What is the DACI Decision-Making Framework?
The DACI decision-making framework is a model designed to improve a team’s effectiveness and velocity on projects, by assigning team members specific roles and responsibilities when it comes to group decisions.
The names for these roles and responsibilities form the acronym DACI: Driver (the person who drives the decision), Approver (the person who makes the decision), Contributors (the people or teams whose work or knowledge aid in the project), and Informed (the people whose work might be affected by these decisions and who therefore need to be kept in the loop).
Brief History of the DACI Model
Developed at Intuit, the DACI framework originated as a variant of the RACI responsibility assignment matrix.
Like DACI, RACI gets its name from the descriptions of each of the four types of roles assigned in a project: Responsible (the people who do the work), Accountable (the person who owns the success or failure of the project’s outcome), Consulted (the experts who offer their knowledge to guide the project), and Informed (the people who need to be updated on the project).
According to product management experts Brian Lawley and Pamela Schure, the RACI system can work well for many types of business projects.

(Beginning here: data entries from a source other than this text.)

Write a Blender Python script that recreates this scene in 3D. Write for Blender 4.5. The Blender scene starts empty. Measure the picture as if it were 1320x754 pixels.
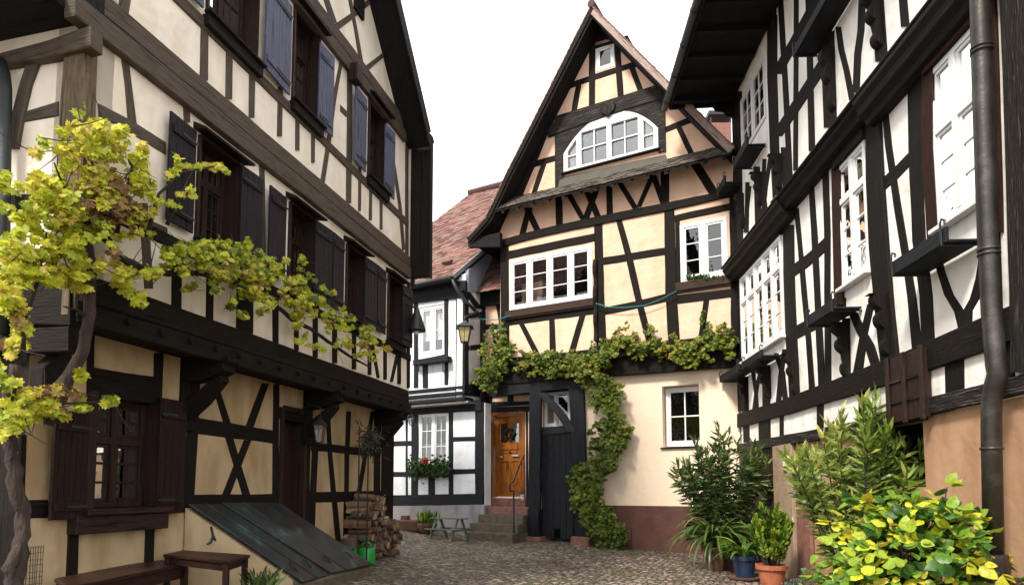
import bpy, bmesh, math, random
import numpy as np
from mathutils import Vector, Matrix
random.seed(7); rng = np.random.default_rng(7)
SC = bpy.context.scene
COL = SC.collection
R_ = math.radians
# ------------------------------------------------------------------ camera
EYE = 1.6; FPX = 850.0; PITCH = R_(4.5); CXP = 660.0; CYP = 565.0; PW, PH = 1320.0, 754.0
cam_d = bpy.data.cameras.new('camera'); cam = bpy.data.objects.new('camera', cam_d); COL.objects.link(cam)
cam.location = (0, 0, EYE); cam.rotation_euler = (R_(90) + PITCH, 0, 0)
cam_d.sensor_width = 36; cam_d.lens = FPX / PW * 36
cam_d.shift_y = (CYP - PH / 2) / PW
cam_d.clip_end = 1000; cam_d.clip_start = 0.05
SC.camera = cam
# ------------------------------------------------------------------ sky and sun
SUN_EL, SUN_AZ = R_(46), R_(-142)          # azimuth from +Y towards +X: behind the camera on the left
wd = bpy.data.worlds.new('World'); SC.world = wd; wd.use_nodes = True
nt = wd.node_tree; nt.nodes.clear()
wo = nt.nodes.new('ShaderNodeOutputWorld'); bg = nt.nodes.new('ShaderNodeBackground'); bg.inputs['Strength'].default_value = 0.1
sk = nt.nodes.new('ShaderNodeTexSky'); sk.sky_type = 'NISHITA'; sk.sun_disc = False
sk.sun_elevation = SUN_EL; sk.sun_rotation = SUN_AZ
tc = nt.nodes.new('ShaderNodeTexCoord'); nz = nt.nodes.new('ShaderNodeTexNoise'); nz.inputs['Scale'].default_value = 1.6; nz.inputs['Detail'].default_value = 5
cr = nt.nodes.new('ShaderNodeValToRGB'); cr.color_ramp.elements[0].position = .3; cr.color_ramp.elements[0].color = (8.6, 8.9, 9.3, 1)
cr.color_ramp.elements[1].position = .7; cr.color_ramp.elements[1].color = (10.6, 10.5, 10.3, 1)
mx = nt.nodes.new('ShaderNodeMix'); mx.data_type = 'RGBA'; mx.inputs[0].default_value = 0.93
nt.links.new(tc.outputs['Generated'], nz.inputs['Vector']); nt.links.new(nz.outputs[0], cr.inputs[0])
nt.links.new(sk.outputs[0], mx.inputs[6]); nt.links.new(cr.outputs[0], mx.inputs[7])
nt.links.new(mx.outputs[2], bg.inputs['Color']); nt.links.new(bg.outputs[0], wo.inputs[0])
sun_d = bpy.data.lights.new('sun', 'SUN'); sun_d.energy = 2.4; sun_d.angle = R_(10); sun_d.color = (1, .93, .82)
sun = bpy.data.objects.new('sun', sun_d); COL.objects.link(sun)
_sd = Vector((math.sin(SUN_AZ) * math.cos(SUN_EL), math.cos(SUN_AZ) * math.cos(SUN_EL), math.sin(SUN_EL)))
sun.rotation_euler = _sd.to_track_quat('Z', 'Y').to_euler(); sun.location = _sd * 40
SC.view_settings.view_transform = 'Standard'; SC.view_settings.look = 'None'; SC.view_settings.gamma = 1
SC.view_settings.exposure = 1.18
SC.cycles.max_bounces = 6; SC.cycles.diffuse_bounces = 3; SC.cycles.transparent_max_bounces = 8

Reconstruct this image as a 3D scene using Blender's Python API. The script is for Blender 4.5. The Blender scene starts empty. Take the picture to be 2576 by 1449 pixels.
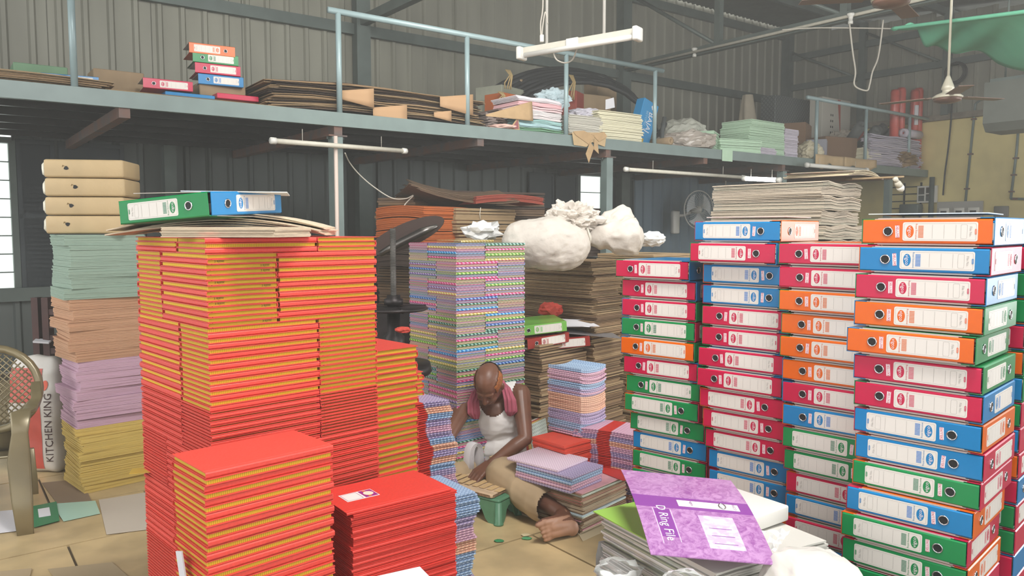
import bpy, bmesh, math, random
from mathutils import Vector, Matrix, Euler, noise
R = random.Random(7)
PI = math.pi
SC = bpy.context.scene
COL = SC.collection

# ---------------------------------------------------------------- camera, world, lights, exposure
F_PX, HOR = 1935.0, 577.0
PITCH = math.atan((724.5 - HOR) / F_PX)
CAM = Vector((0, 0, 1.5))
cd = bpy.data.cameras.new('camera'); cam = bpy.data.objects.new('camera', cd); COL.objects.link(cam)
cd.sensor_width = 36; cd.lens = 36 * F_PX / 2576; cd.clip_start = .05; cd.clip_end = 200
cam.location = CAM; cam.rotation_euler = (PI/2 - PITCH, 0, 0)
SC.camera = cam
SC.view_settings.view_transform = 'Standard'; SC.view_settings.look = 'None'
SC.view_settings.gamma = 1; SC.view_settings.use_curve_mapping = False
SC.view_settings.exposure = 0.38
try:
    SC.cycles.max_bounces = 4; SC.cycles.diffuse_bounces = 2; SC.cycles.glossy_bounces = 2
    SC.cycles.transmission_bounces = 3; SC.cycles.transparent_max_bounces = 6
    SC.cycles.caustics_reflective = False; SC.cycles.caustics_refractive = False
    SC.cycles.sample_clamp_indirect = 4; SC.cycles.use_adaptive_sampling = True; SC.cycles.adaptive_threshold = .025
except Exception: pass
w = bpy.data.worlds.new('world'); SC.world = w; w.use_nodes = True
w.node_tree.nodes['Background'].inputs[0].default_value = (0.97, 0.975, 0.965, 1)
w.node_tree.nodes['Background'].inputs[1].default_value = 1.35

def area(name, loc, target, sx, sy, power, col=(1, 1, 1)):
    l = bpy.data.lights.new(name, 'AREA'); l.shape = 'RECTANGLE'; l.size = sx; l.size_y = sy
    l.energy = power; l.color = col
    o = bpy.data.objects.new(name, l); COL.objects.link(o); o.location = loc
    o.rotation_euler = (Vector(target) - Vector(loc)).to_track_quat('-Z', 'Y').to_euler()
    return o
area('roof_skylight', (1.9, -0.6, 4.6), (0.0, 2.6, .7), 1.0, 1.0, 85, (1, .98, .95))
area('man_fill_light', (0.75, 1.5, 4.9), (.05, 3.9, .2), 1.3, 1.3, 310, (1, .98, .95))  # unseen fill lamp added to brighten the man and the floor round him
area('door_daylight', (9.5, 5.0, 1.9), (0.0, 3.5, .9), 3.2, 2.6, 170, (.98, .99, 1))
area('upper_fill_light', (1.5, 4.6, 4.7), (3.5, 10, 2.9), 5.5, 2.5, 290, (1, .99, .93))  # unseen fill lamp added to brighten the upper wall and deck
area('left_daylight', (-5.2, 2.2, 2.6), (-1.6, 5.0, 1.0), 2.0, 1.6, 32, (.97, 1, .98))

# ---------------------------------------------------------------- helpers
def L(c):
    c = c / 255.0
    return c / 12.92 if c <= .04045 else ((c + .055) / 1.055) ** 2.4
def rgb(r, g, b): return (L(r), L(g), L(b), 1)

MATS = {}
def mat(name, col, rough=.6, metal=0., var=0., bump=0., scale=20., col2=None, kind='noise', spec=.5, stretch=(1, 1, 1), objvar=0., fac=None, coat=0.):
    if name in MATS: return MATS[name]
    m = bpy.data.materials.new(name); m.use_nodes = True; nt = m.node_tree; n = nt.nodes; lk = nt.links
    b = n['Principled BSDF']; c = rgb(*col)
    b.inputs['Base Color'].default_value = c; b.inputs['Roughness'].default_value = rough
    b.inputs['Metallic'].default_value = metal
    b.inputs['Specular IOR Level'].default_value = spec
    if coat: b.inputs['Coat Weight'].default_value = coat; b.inputs['Coat Roughness'].default_value = .12
    out = None
    if var or bump or col2:
        tc = n.new('ShaderNodeTexCoord'); mp = n.new('ShaderNodeMapping'); lk.new(tc.outputs['Object'], mp.inputs[0])
        mp.inputs['Scale'].default_value = stretch
        if kind == 'noise':
            t = n.new('ShaderNodeTexNoise'); t.inputs['Scale'].default_value = scale; t.inputs['Detail'].default_value = 5
            tf = t.outputs['Fac']
        elif kind == 'wave':
            t = n.new('ShaderNodeTexWave'); t.inputs['Scale'].default_value = scale; t.inputs['Distortion'].default_value = 1.2
            t.wave_type = 'BANDS'; t.bands_direction = 'DIAGONAL'; tf = t.outputs['Fac']
        elif kind == 'bands':
            t = n.new('ShaderNodeTexWave'); t.inputs['Scale'].default_value = scale; t.inputs['Distortion'].default_value = .4
            t.wave_type = 'BANDS'; t.bands_direction = 'Z'; tf = t.outputs['Fac']
        elif kind == 'lines':
            t = n.new('ShaderNodeTexWave'); t.inputs['Scale'].default_value = scale; t.inputs['Distortion'].default_value = .3
            t.wave_type = 'BANDS'; t.bands_direction = 'X'; tf = t.outputs['Fac']
        elif kind == 'rings':
            t = n.new('ShaderNodeTexVoronoi'); t.inputs['Scale'].default_value = scale; t.inputs['Randomness'].default_value = 0
            mu = n.new('ShaderNodeMath'); mu.operation = 'PINGPONG'; mu.inputs[1].default_value = .2
            lk.new(t.outputs['Distance'], mu.inputs[0])
            mm = n.new('ShaderNodeMath'); mm.operation = 'MULTIPLY'; mm.inputs[1].default_value = 5; lk.new(mu.outputs[0], mm.inputs[0])
            tf = mm.outputs[0]
        lk.new(mp.outputs[0], t.inputs['Vector'])
        if var or col2:
            rp = n.new('ShaderNodeValToRGB'); lk.new(tf, rp.inputs[0])
            c2 = rgb(*col2) if col2 else tuple(min(1, x * (1 - var)) for x in c[:3]) + (1,)
            c1 = c if col2 else tuple(min(1, x * (1 + var)) for x in c[:3]) + (1,)
            a, d = fac or (.35, .65)
            rp.color_ramp.elements[0].position = a; rp.color_ramp.elements[1].position = d
            rp.color_ramp.elements[0].color = c2; rp.color_ramp.elements[1].color = c1
            out = rp.outputs[0]; lk.new(out, b.inputs['Base Color'])
        if bump:
            bp = n.new('ShaderNodeBump'); bp.inputs['Strength'].default_value = bump; bp.inputs['Distance'].default_value = .01
            lk.new(tf, bp.inputs['Height']); lk.new(bp.outputs[0], b.inputs['Normal'])
    if objvar:
        oi = n.new('ShaderNodeObjectInfo'); hs = n.new('ShaderNodeHueSaturation')
        mr = n.new('ShaderNodeMapRange'); mr.inputs[3].default_value = 1 - objvar; mr.inputs[4].default_value = 1 + objvar
        lk.new(oi.outputs['Random'], mr.inputs[0]); lk.new(mr.outputs[0], hs.inputs['Value'])
        if out: lk.new(out, hs.inputs['Color'])
        else: hs.inputs['Color'].default_value = c
        lk.new(hs.outputs[0], b.inputs['Base Color'])
    MATS[name] = m
    return m

def rot(ax, ay, az): return Euler((ax, ay, az)).to_matrix().to_4x4()
def TR(x, y, z): return Matrix.Translation((x, y, z))

class MB:
    def __init__(s): s.v = []; s.f = []; s.m = []; s.sm = []
    def add(s, vs, fs, mi=0, M=None, smooth=False):
        b = len(s.v)
        for p in vs:
            p = Vector(p)
            s.v.append(tuple(M @ p) if M else tuple(p))
        for i, f in enumerate(fs):
            s.f.append(tuple(b + k for k in f)); s.m.append(mi[i] if isinstance(mi, (list, tuple)) else mi); s.sm.append(smooth)
        return s
    def box(s, x0, x1, y0, y1, z0, z1, mi=0, M=None):
        vs = [(x0,y0,z0),(x1,y0,z0),(x1,y1,z0),(x0,y1,z0),(x0,y0,z1),(x1,y0,z1),(x1,y1,z1),(x0,y1,z1)]
        return s.add(vs, [(0,3,2,1),(4,5,6,7),(0,1,5,4),(1,2,6,5),(2,3,7,6),(3,0,4,7)], mi, M)
    def cbox(s, c, sz, mi=0, M=None):
        return s.box(c[0]-sz[0]/2, c[0]+sz[0]/2, c[1]-sz[1]/2, c[1]+sz[1]/2, c[2]-sz[2]/2, c[2]+sz[2]/2, mi, M)
    def rbox(s, sz, r, seg=2, mi=0, M=None, smooth=True):
        bm = bmesh.new(); bmesh.ops.create_cube(bm, size=1)
        for v in bm.verts: v.co = Vector((v.co.x*sz[0], v.co.y*sz[1], v.co.z*sz[2]))
        bmesh.ops.bevel(bm, geom=bm.edges[:], offset=r, segments=seg, profile=.5, affect='EDGES')
        bm.verts.index_update()
        vs = [v.co.copy() for v in bm.verts]; fs = [tuple(v.index for v in f.verts) for f in bm.faces]; bm.free()
        return s.add(vs, fs, mi, M, smooth)
    def tube(s, pts, r, seg=8, mi=0, M=None, closed=False, smooth=True):
        pts = [Vector(p) for p in pts]; n = len(pts); rs = r if isinstance(r, (list, tuple)) else [r]*n
        vs = []; up = None
        for i, p in enumerate(pts):
            if closed: d = pts[(i+1) % n] - pts[i-1]
            else: d = pts[min(i+1, n-1)] - pts[max(i-1, 0)]
            if d.length < 1e-9: d = Vector((0,0,1))
            d.normalize()
            if up is None: up = d.orthogonal().normalized()
            up = (up - d*up.dot(d))
            if up.length < 1e-6: up = d.orthogonal()
            up.normalize(); sd = d.cross(up)
            for k in range(seg):
                a = 2*PI*k/seg; vs.append(p + (up*math.cos(a) + sd*math.sin(a))*rs[i])
        fs = []
        for i in range(n if closed else n-1):
            j = (i+1) % n
            for k in range(seg): fs.append((i*seg+k, i*seg+(k+1)%seg, j*seg+(k+1)%seg, j*seg+k))
        if not closed: fs.append(tuple(range(seg))[::-1]); fs.append(tuple((n-1)*seg+k for k in range(seg)))
        return s.add(vs, fs, mi, M, smooth)
    def lathe(s, prof, seg=24, mi=0, M=None, smooth=True):
        vs = []; n = len(prof)
        for r, z in prof:
            for k in range(seg): a = 2*PI*k/seg; vs.append((r*math.cos(a), r*math.sin(a), z))
        fs = []
        for i in range(n-1):
            for k in range(seg): fs.append((i*seg+k, i*seg+(k+1)%seg, (i+1)*seg+(k+1)%seg, (i+1)*seg+k))
        if prof[0][0] > 1e-6: fs.append(tuple(range(seg))[::-1])
        if prof[-1][0] > 1e-6: fs.append(tuple((n-1)*seg+k for k in range(seg)))
        return s.add(vs, fs, mi, M, smooth)
    def grid(s, fn, nu, nv, mi=0, M=None, smooth=True):
        vs = [fn(i/nu, j/nv) for i in range(nu+1) for j in range(nv+1)]
        fs = [(i*(nv+1)+j, (i+1)*(nv+1)+j, (i+1)*(nv+1)+j+1, i*(nv+1)+j+1) for i in range(nu) for j in range(nv)]
        return s.add(vs, fs, mi, M, smooth)
    def ext(s, prof, x0, x1, mi=0, M=None, cap=0, smooth=False):
        """profile of (y,z) points extruded along x"""
        n = len(prof)
        vs = [(x0, y, z) for y, z in prof] + [(x1, y, z) for y, z in prof]
        fs = [(i, (i+1) % n, n+(i+1) % n, n+i) for i in range(n)]
        ms = list(mi) if isinstance(mi, (list, tuple)) else [mi]*n
        fs += [tuple(range(n))[::-1], tuple(range(n, 2*n))]; ms += [cap, cap]
        return s.add(vs, fs, ms, M, smooth)
    def mesh(s, name, mats):
        me = bpy.data.meshes.new(name); me.from_pydata(s.v, [], s.f)
        for m in (mats if isinstance(mats, (list, tuple)) else [mats]): me.materials.append(m)
        me.polygons.foreach_set('material_index', s.m); me.polygons.foreach_set('use_smooth', s.sm)
        me.update(); return me
    def obj(s, name, mats, parent=None, loc=(0,0,0), rz=0):
        return link(name, s.mesh(name, mats), parent, loc, rz)

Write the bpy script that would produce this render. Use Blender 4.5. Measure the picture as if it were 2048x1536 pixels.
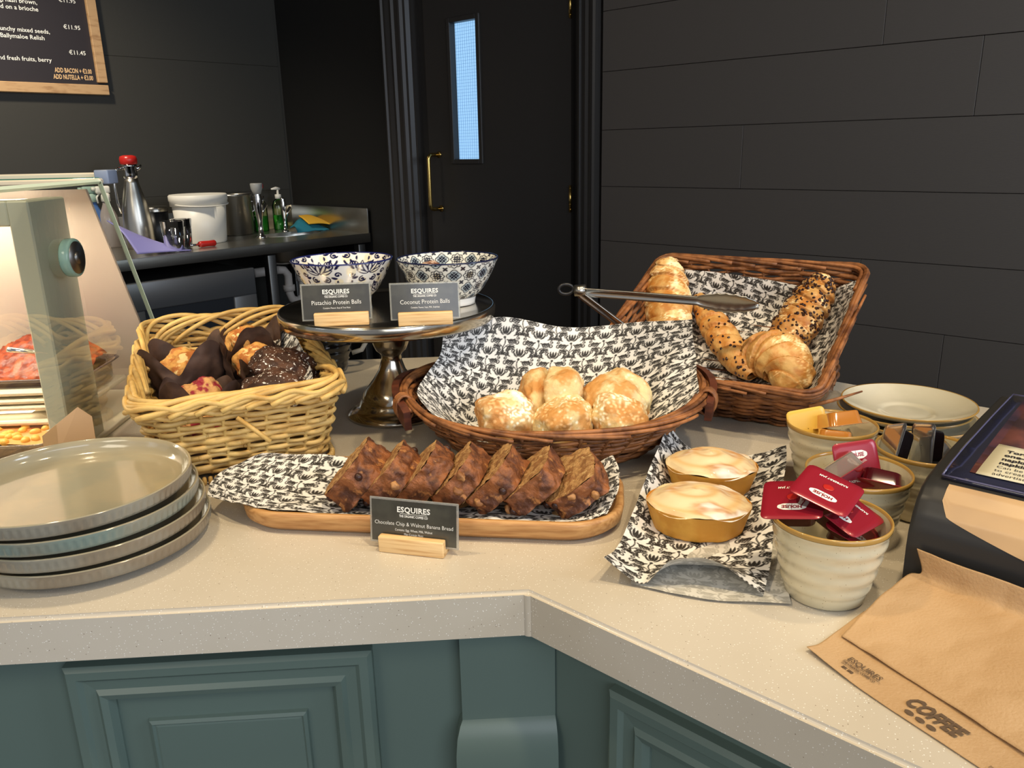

But product management teams face added challenges, because they are continuously pushing forward on several fronts at the same time, many of which require strategic decisions. Because it emphasizes decision clarity, Lawley and Schure explain, the DACI model often represents a better framework for product managers.
What are the Roles and Responsibilities in the DACI Decision Model?
Driver
In the DACI group-decision model, the Driver is the project leader.
This person does not have approval authority (that belongs to the Approver), but serves more as a project manager. A Driver, for example, will schedule and run project meetings, gather and distribute ideas, assign tasks, and track the team’s progress.
Approver
The Approver is the person in the DACI model who has the final say on a given aspect of the project.
A project might have more than one Approver—for example, the company’s two co-founders—but because the DACI model is designed for speedy decision making, the fewer Approvers, the better.
Contributors
These are the people in the organization who may be consulted for their opinions, expertise, or unique vantage points to help with project decisions.
The Driver has responsibility for selecting Contributors and determining how to incorporate them into the group decision-making process—for example, whether to invite them to project meetings to share their thoughts with the team, or to gather their insights offline.
Informed
These are people across the organization who are not directly involved in the project, and who have no authority over the team’s decisions, but who want or need to be updated on the project’s progress because it might affect their own work.
For a product management team working on a product, their Informed group might include people in sales and marketing, customer support, or other teams not involved with developing the product but whose own planning and resource allocation could depend on knowing the status of the product’s development.
How Is the DACI Model Used to Make Group Decisions?
Step 1: Break the project into tasks, and assign each a Driver.
After you’ve established the DACI roles among your project’s team, you’ll first want to agree on a Driver to spearhead the overall project.
Then you’ll want to break the project down into a task-level plan. You won’t need to create deadlines or assign specific resources at this point; the goal here is just to get your team to agree on the set of action items to prioritize so you can start moving the project forward.
Also, at this stage, you’ll want to assign a Driver to each of these tasks. This way, tasks are less likely to fall between the cracks, because each one has a champion or advocate responsible for moving it forward.
Step 2: Assign both Approvers and Contributors to each task.
Now the team should agree on the Approver (ideally, one per task) and Contributors assigned to each task.
The Driver can, of course, add or remove Contributors at any time, as the team makes progress or the project’s needs change. But it’s better to start each task knowing the team has at least some expert sources to consult when needed.
Step 3: Define the actual workflow
Now the project’s main Driver starts developing the action plan, answering such questions as:
- Will we have a kickoff meeting? Who should attend? How often should we have team meetings once the project is underway?
- How will we work with our Contributors?
- How will we track these tasks? With a project management application like Trello? On a spreadsheet? Using our roadmap software?
- How will we keep our Informed updated as things change with the project?
- What process should use for our decision-making process? Should we arrange a brief meeting between our Approver and Contributors for each decision? Should the Driver simply pass on the team’s advice to the Approver and wait for a decision?
Conclusion
The DACI framework can help teams complete complex projects more efficiently and quickly, by bringing a clear and definitive process to group decisions. Given the continuous demand for product managers to make strategic decisions on many fronts, the DACI model can be an ideal tool to streamline and improve product managers’ processes.